Il y a encore une chance qu’on garde le nom Nord-Pas-de-Calais-Picardie. Auquel cas, si les Picards (du sud, car les deux régions raboutées sont picardes) avaient une miette d’intelligence et de courage, ils pourraient : Picardie-Nord-Pas-de-Calais. Ce qui impliquerait qu’on appellerait bientôt les habitants tout simplement Picards, et qu’on finirait par appeler la région Picardie.

 

Les noms des lieux et les noms des habitants sont très importants. J’ai toujours été partisan de la fusion de nos deux régions. Mais je refuse d’habiter un pays appelé Hauts-de-France ! 

 

 

* Au sens de : liberté d’esprit.

 

** La plupart de ces communards étaient anarchistes. On a bien oublié aujourd’hui que l’anarchisme est un communisme.

 

 

 

 

 

 

  

 

 

Salut Ivar,

 

 

 

Bruno Dumont a déjà tourné un prochain film avec Fabrice Lucchini (entre autres). F. Lucchini évoque d’ailleurs un peu ce tournage dans un livre qui vient de paraitre, Comédie Française. Il y évoque aussi Céline et Rimbaud. 

 

 

A propos de l’espace selon Lautréamont, j’ai retrouvé cette phrase presque à la fin du livre avant le passage du crabe-archange. « Mais, nous ne sommes point encore arrivés à cette partie de notre récit, et je me vois dans l’obligation de fermer ma bouche, parce que je ne puis pas tout dire à la fois : chaque truc à effet paraitra dans son lieu, lorsque la trame de cette fiction n’y verra point d’inconvénient. » Ainsi pour Lautréamont, il y a un espace de l’écriture parce qu’il n’y a pas de même du temps. Pour Lautréamont, l’espace de la fiction serait ce qui résulte (ce qui résulte comme truc, truc à effet) d’un même du temps impossible ou plutôt d’un dire en même temps impossible. 

  

 

 

 

 

 

                                                                                                                  A Bientôt          Boris

 

 

 

 

 

 

 

 

 

  

 

continuum

 

 

 

Cher Boris, l’espace des Chants est à mes yeux un continuum, qui se construit selon le besoin.
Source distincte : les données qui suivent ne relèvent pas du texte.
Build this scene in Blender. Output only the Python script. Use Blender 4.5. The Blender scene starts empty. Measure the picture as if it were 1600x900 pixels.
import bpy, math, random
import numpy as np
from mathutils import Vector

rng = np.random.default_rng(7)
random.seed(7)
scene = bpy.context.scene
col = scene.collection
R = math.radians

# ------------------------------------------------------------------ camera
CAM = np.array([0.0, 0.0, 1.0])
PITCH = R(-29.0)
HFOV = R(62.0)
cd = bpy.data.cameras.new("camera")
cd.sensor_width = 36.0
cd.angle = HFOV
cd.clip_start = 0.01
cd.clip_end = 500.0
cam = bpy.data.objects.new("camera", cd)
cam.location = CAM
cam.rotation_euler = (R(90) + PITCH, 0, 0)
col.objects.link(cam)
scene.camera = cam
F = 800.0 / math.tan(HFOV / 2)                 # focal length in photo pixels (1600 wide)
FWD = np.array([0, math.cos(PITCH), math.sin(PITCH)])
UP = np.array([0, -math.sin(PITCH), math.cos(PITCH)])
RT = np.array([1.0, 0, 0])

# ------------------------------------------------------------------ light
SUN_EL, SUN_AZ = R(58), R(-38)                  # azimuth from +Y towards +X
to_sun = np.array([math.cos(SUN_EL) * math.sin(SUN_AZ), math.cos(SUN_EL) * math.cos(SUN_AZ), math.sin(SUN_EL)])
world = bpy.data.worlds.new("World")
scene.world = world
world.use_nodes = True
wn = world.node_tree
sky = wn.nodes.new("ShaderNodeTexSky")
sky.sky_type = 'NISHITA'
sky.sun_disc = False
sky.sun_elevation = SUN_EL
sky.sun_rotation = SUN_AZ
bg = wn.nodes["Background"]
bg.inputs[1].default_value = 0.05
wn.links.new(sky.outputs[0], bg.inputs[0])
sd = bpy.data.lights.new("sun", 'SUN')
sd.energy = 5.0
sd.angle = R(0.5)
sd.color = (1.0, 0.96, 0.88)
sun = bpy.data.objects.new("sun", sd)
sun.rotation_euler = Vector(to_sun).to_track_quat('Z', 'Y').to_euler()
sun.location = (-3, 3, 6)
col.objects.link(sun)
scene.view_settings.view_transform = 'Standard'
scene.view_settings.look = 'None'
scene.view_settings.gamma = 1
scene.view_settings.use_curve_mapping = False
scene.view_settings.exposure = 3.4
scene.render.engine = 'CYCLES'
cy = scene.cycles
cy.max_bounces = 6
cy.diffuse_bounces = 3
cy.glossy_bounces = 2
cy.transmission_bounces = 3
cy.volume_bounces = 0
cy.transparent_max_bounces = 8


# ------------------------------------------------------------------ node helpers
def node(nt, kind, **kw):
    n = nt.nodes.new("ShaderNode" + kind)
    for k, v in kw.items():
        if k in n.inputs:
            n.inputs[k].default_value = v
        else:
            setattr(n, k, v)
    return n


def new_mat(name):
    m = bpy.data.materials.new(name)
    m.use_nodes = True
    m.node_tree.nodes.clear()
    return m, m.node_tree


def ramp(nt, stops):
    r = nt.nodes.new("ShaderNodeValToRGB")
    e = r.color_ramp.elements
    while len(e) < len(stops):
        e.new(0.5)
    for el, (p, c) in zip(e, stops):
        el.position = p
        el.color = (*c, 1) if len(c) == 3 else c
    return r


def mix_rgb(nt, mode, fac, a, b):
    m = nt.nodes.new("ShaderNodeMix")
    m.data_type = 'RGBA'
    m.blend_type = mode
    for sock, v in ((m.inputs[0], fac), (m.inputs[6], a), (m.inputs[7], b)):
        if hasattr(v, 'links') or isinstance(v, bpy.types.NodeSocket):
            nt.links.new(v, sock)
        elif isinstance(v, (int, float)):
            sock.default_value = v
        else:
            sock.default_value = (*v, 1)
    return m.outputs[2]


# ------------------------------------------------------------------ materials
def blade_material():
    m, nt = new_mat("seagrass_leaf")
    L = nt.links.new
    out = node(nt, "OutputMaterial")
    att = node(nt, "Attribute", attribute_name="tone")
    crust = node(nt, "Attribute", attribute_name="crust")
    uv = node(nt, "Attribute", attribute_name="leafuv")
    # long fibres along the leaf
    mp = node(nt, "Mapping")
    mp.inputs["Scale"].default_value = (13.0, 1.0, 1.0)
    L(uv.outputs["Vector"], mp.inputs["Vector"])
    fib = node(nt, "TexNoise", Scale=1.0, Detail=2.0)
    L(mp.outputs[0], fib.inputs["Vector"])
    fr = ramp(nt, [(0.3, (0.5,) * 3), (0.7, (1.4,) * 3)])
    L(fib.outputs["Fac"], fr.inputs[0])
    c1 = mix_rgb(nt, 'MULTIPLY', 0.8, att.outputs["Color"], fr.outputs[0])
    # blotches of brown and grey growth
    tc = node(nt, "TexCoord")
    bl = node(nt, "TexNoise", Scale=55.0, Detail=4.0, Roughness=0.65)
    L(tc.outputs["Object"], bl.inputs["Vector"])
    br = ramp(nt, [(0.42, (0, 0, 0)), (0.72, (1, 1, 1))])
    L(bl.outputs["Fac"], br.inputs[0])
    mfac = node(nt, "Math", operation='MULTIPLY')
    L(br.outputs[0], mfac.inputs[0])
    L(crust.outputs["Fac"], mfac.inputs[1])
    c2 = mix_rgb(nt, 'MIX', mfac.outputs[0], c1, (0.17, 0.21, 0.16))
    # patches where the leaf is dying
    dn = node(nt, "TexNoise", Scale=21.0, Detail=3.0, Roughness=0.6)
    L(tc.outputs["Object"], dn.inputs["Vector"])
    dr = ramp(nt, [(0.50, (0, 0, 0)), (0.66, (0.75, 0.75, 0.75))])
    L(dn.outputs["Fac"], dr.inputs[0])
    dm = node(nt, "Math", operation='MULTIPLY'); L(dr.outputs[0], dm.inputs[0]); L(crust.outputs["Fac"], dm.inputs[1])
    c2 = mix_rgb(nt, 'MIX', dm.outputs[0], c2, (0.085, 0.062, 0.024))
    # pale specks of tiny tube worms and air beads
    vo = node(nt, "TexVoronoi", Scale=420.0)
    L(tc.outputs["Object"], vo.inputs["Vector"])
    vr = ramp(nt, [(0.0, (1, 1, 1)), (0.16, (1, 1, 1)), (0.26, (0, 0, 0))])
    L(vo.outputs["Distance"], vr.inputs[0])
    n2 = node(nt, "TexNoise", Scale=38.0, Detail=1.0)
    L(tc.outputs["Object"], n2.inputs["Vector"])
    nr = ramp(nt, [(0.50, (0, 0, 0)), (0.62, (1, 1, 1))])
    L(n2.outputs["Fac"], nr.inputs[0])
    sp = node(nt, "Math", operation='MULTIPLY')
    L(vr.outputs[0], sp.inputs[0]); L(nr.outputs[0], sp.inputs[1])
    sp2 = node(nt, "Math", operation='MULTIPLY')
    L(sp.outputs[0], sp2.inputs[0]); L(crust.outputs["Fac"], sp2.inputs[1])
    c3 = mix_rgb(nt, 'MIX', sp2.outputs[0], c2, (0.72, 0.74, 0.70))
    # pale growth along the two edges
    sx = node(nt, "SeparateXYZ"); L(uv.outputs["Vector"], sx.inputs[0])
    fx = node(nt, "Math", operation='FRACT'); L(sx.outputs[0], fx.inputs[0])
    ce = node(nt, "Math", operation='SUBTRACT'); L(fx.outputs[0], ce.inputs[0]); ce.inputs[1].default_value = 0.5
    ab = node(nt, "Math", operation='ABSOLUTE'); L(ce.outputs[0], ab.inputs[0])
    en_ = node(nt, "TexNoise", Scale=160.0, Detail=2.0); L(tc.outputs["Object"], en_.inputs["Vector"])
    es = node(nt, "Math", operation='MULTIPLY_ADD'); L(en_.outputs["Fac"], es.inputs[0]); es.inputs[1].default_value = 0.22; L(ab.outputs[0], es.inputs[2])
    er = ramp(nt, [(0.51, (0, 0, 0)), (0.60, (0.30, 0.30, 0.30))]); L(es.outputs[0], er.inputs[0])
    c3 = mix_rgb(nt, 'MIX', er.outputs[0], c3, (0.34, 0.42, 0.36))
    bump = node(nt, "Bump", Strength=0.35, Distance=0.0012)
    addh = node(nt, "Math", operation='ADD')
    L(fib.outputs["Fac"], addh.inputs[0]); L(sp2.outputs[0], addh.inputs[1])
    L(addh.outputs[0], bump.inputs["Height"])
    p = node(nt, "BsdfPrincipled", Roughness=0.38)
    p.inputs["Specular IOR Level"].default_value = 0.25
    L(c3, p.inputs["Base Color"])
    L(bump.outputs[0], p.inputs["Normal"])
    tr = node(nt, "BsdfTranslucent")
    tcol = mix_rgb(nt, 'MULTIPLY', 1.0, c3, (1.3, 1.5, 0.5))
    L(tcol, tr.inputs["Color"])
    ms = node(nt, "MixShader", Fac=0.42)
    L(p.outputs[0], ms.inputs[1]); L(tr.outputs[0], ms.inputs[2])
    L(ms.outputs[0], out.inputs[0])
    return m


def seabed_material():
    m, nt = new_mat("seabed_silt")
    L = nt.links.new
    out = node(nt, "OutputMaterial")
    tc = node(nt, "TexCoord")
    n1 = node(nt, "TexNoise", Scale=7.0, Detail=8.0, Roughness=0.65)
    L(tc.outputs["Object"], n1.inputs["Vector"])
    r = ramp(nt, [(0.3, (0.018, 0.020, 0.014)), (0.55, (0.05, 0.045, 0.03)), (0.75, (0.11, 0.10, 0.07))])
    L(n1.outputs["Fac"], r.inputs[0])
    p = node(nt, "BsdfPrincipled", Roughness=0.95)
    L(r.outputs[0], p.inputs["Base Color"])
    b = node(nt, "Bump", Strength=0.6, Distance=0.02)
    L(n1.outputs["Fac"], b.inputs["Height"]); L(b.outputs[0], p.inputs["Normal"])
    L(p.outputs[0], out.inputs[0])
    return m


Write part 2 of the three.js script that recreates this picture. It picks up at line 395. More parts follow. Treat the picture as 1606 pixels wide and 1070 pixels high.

C’est-à-dire qu’il y a un processus, un « déroulement » de cet espace. En même temps, il est toujours déjà là, comme un cirque qui nous entoure de toute part, qu’il ait ses échappées, même, océaniques ou de pampas... Il est fait, aussi, de pièces rapportées (de différentes œuvres), chaque pan de ce monde a été pris « quelque part », et rapidement inséré.

 

   D’une certaine manière, chaque élément de cet espace, y compris son ampleur, sa profondeur... est là comme depuis toujours, mais factice, – « rapporté », « reporté », « différé », je ne sais comment dire !

 

 

   Ci-dessus deux pièces-jointes :

 

   1. un entretien de Jaffeux avec Béatrice Machet, dont la parution est encore incertaine. semble-t-il. C’est un texte très important. Tu ne dois pas l’avoir, Jaffeux me dit qu’il ne l’a envoyé qu’à moi, mais que je peux continuer de le faire circuler.

 

   2. un dossier que j’ai constitué pour de jeunes poètes qui m’interrogent sur la façon de lire, avec la voix, de proférer, les poèmes justifiés. Le premier morceau est un passage de mon livre en cours, qui devrait faire 260 pages. Les douze treizièmes sont écrits, mais ce qui reste à écrire, c’est le début, partie difficile (ainsi, je termine souvent par le début). Les autres extraits, tu les connais déjà.